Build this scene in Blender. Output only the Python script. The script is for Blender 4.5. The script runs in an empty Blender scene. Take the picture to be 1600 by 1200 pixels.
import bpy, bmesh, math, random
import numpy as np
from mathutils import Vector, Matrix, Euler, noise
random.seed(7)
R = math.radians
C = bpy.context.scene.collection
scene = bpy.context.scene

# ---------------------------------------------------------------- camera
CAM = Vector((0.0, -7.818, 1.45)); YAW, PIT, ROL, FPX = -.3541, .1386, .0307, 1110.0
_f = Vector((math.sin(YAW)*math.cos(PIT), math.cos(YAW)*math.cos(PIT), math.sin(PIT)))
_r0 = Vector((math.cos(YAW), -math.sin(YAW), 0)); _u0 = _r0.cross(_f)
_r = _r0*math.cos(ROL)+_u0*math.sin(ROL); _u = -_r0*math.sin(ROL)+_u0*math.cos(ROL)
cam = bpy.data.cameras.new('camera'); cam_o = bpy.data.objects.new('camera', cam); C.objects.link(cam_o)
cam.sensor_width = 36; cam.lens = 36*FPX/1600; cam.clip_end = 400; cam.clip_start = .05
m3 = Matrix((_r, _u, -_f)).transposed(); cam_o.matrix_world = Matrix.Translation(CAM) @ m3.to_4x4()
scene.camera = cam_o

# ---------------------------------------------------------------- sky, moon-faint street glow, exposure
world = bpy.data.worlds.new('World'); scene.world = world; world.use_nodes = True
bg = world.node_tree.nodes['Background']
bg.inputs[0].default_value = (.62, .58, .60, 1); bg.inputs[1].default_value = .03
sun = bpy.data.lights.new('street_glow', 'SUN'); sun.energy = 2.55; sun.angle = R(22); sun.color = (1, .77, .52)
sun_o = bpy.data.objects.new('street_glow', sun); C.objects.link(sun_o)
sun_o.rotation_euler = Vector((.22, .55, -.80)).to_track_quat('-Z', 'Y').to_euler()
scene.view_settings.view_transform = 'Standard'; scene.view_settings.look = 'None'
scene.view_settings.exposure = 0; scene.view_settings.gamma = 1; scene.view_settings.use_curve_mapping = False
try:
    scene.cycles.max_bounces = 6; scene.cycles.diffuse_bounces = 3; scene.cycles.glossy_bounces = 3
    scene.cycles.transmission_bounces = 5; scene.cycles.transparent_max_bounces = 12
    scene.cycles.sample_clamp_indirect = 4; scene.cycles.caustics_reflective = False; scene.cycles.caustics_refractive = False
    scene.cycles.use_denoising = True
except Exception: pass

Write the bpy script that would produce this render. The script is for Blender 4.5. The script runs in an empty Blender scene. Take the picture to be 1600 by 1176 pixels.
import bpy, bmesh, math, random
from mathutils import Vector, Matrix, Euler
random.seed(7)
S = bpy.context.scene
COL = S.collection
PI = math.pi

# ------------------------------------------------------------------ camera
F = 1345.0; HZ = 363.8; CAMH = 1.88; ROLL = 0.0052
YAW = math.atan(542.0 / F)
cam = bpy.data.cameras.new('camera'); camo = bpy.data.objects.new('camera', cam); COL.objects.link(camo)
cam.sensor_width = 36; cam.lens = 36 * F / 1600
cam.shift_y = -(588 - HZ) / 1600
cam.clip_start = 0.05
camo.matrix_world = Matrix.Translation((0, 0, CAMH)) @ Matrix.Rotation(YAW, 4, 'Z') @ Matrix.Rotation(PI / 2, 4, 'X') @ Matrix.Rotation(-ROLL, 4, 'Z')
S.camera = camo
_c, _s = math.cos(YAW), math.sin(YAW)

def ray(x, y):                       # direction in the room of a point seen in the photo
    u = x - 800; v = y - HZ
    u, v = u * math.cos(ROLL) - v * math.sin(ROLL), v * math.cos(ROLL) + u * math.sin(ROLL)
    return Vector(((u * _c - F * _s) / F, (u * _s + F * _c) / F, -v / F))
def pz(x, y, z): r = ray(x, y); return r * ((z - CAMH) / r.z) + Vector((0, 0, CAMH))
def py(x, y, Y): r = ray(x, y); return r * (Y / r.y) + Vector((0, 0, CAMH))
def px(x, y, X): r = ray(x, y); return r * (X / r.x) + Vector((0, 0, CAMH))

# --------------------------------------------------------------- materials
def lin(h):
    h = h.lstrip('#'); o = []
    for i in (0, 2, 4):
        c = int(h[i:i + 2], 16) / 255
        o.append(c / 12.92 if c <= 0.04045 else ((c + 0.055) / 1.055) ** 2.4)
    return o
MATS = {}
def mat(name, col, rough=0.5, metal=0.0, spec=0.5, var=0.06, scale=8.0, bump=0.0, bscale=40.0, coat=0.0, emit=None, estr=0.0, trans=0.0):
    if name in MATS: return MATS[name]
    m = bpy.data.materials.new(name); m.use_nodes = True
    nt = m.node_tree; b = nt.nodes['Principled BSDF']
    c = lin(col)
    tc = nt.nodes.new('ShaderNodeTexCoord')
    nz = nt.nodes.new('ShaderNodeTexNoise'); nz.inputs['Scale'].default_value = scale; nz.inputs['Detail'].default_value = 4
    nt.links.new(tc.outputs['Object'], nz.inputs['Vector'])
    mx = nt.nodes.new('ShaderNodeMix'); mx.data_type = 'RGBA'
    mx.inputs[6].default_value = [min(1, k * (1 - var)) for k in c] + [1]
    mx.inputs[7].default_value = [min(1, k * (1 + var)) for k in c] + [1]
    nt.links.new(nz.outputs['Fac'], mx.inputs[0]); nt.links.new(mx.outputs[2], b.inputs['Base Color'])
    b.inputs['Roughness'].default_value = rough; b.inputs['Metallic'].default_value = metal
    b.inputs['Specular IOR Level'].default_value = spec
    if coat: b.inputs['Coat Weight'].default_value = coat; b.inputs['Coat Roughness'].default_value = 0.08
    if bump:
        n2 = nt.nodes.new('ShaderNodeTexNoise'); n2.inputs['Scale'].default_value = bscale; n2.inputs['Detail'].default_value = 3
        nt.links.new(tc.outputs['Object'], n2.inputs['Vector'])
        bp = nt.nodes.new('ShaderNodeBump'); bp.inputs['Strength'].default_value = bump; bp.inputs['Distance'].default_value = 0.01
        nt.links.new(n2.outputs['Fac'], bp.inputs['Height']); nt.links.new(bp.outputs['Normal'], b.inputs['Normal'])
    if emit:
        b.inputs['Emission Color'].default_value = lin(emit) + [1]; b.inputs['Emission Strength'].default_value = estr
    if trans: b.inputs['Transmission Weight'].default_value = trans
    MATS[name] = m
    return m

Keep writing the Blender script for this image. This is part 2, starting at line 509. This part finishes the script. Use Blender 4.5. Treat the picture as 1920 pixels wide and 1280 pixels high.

> **GIVEN INSTRUCTION**:
Quote the listing word for word from its first line through the line in which "scene = bpy.context.scene" appears.

> **SOLUTION TO THE EXERCISE**:
Build this scene in Blender. Output only the Python script. The script is for Blender 4.5. The script runs in an empty Blender scene. Take the picture to be 1600 by 1200 pixels.
import bpy, bmesh, math, random
import numpy as np
from mathutils import Vector, Matrix, Euler, noise
random.seed(7)
R = math.radians
C = bpy.context.scene.collection
scene = bpy.context.scene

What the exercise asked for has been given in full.